Sementara itu, pengamat politik dari UIN Jakarta Adi Prayitno menyatakan, putusan MK harus menjadi momentum rekonsiliasi kedua kubu yang berseteru selama ini.
"Tak ada pilihan lain. Keduanya harus bikin pidato kenegaraan bahwa pemilu sudah usai saatnya merajut kebersamaan kembali. Membangun bangsa bersama-sama," ujarnya.
"Yang kalah mengucapkan selamat ke yang menang. Yang menang siap mengemban amanah dan berdiri di atas semua golongan," sambungnya.
Adi menyatakan, perbaikan kehidupan sosial dan bernegara hanya akan bisa dilakukan jika ada niat tulus dan ikhlas dari kedua kubu untuk mengakhiri konfrontasi dan persaingan.

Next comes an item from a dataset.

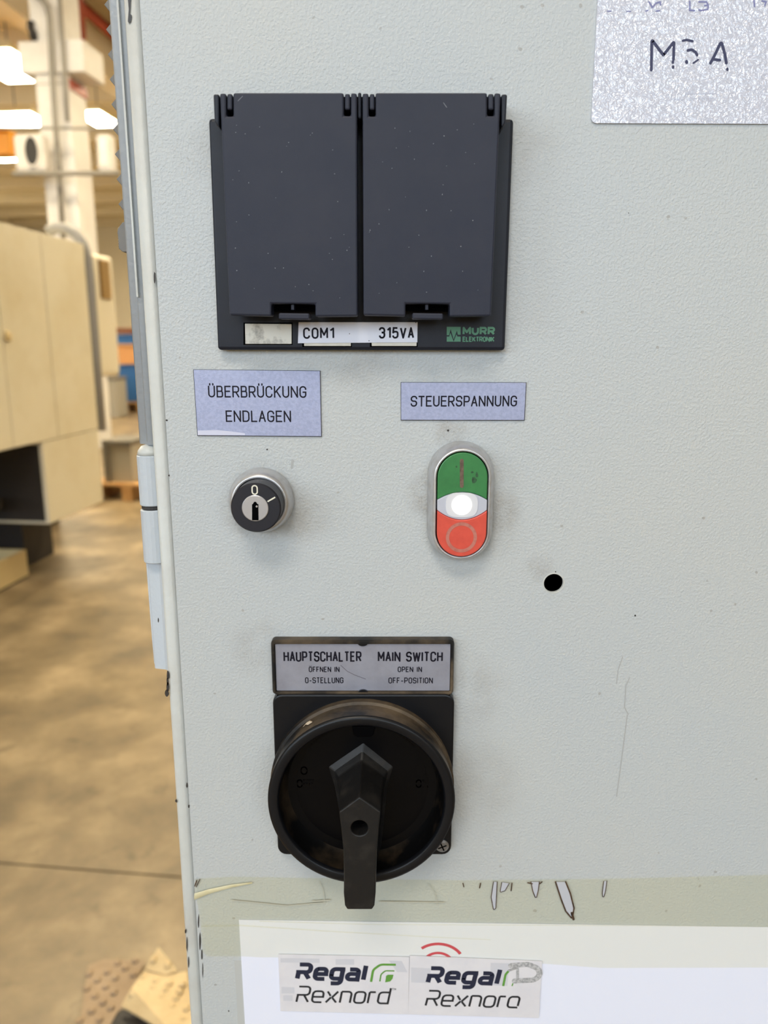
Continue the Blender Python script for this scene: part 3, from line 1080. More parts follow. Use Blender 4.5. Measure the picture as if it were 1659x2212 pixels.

"Fondasinya adalah keikhlasan untuk kembali seiring seirama. Sementata power sharing dan lainnya semata bonus politik biasa, bukan yang utama," jelasnya.
Dia menyatakan, bukan tidak mungkin Partai Gerindra sebagai motor utama koalisi pendukung Prabowo-Sandi merapat ke Jokowi.
"Itu perkara lumrah. Problemnya, politik kita jadinya serba lucu, macam dagelan politik. Rakyat terbelah ekstrem sementara elite malah bagi-bagi kekuasaan. Ini akan menjadi kabar buruk bagi oposisi," katanya.
Terpisah, Ketua DPR Bambang Soesatyo (Bamsoet) meminta semua pihak menghormati yang sudah diputuskan MK. Sebab, kedua pasang capres-cawapres dari awal sudah sepakat untuk menyerahkan sepenuhnya pada mekanisme hukum.
"Semua pihak harus menghormati dan melaksanakan keputusan ini agar tidak terjadi kekisruhan kembali," kata Bamsoet, Jakarta, Kamis (27/6/2019).
Dia juga berharap masyarakat tidak terprovokasi. Serta selalu menjaga suasana kondusif. "Sudah saatnya kita bergandengan tangan merajut kembali rasa kebangsaan kita membangun bangsa ini. Kalau tetap ribut yang dirugikan adalah masyarakat," ungkapnya.
Bamsoet menilai pihak yang aksi di depan Gedung Mahkamah Konstitusi (MK) egois. Sebab, mereka tidak memikirkan masyarakat lainnya yang beraktivitas.
"Artinya mereka memiliki agenda-agenda tertentu yang memang sengaja memancing kekisruhan," ucapnya.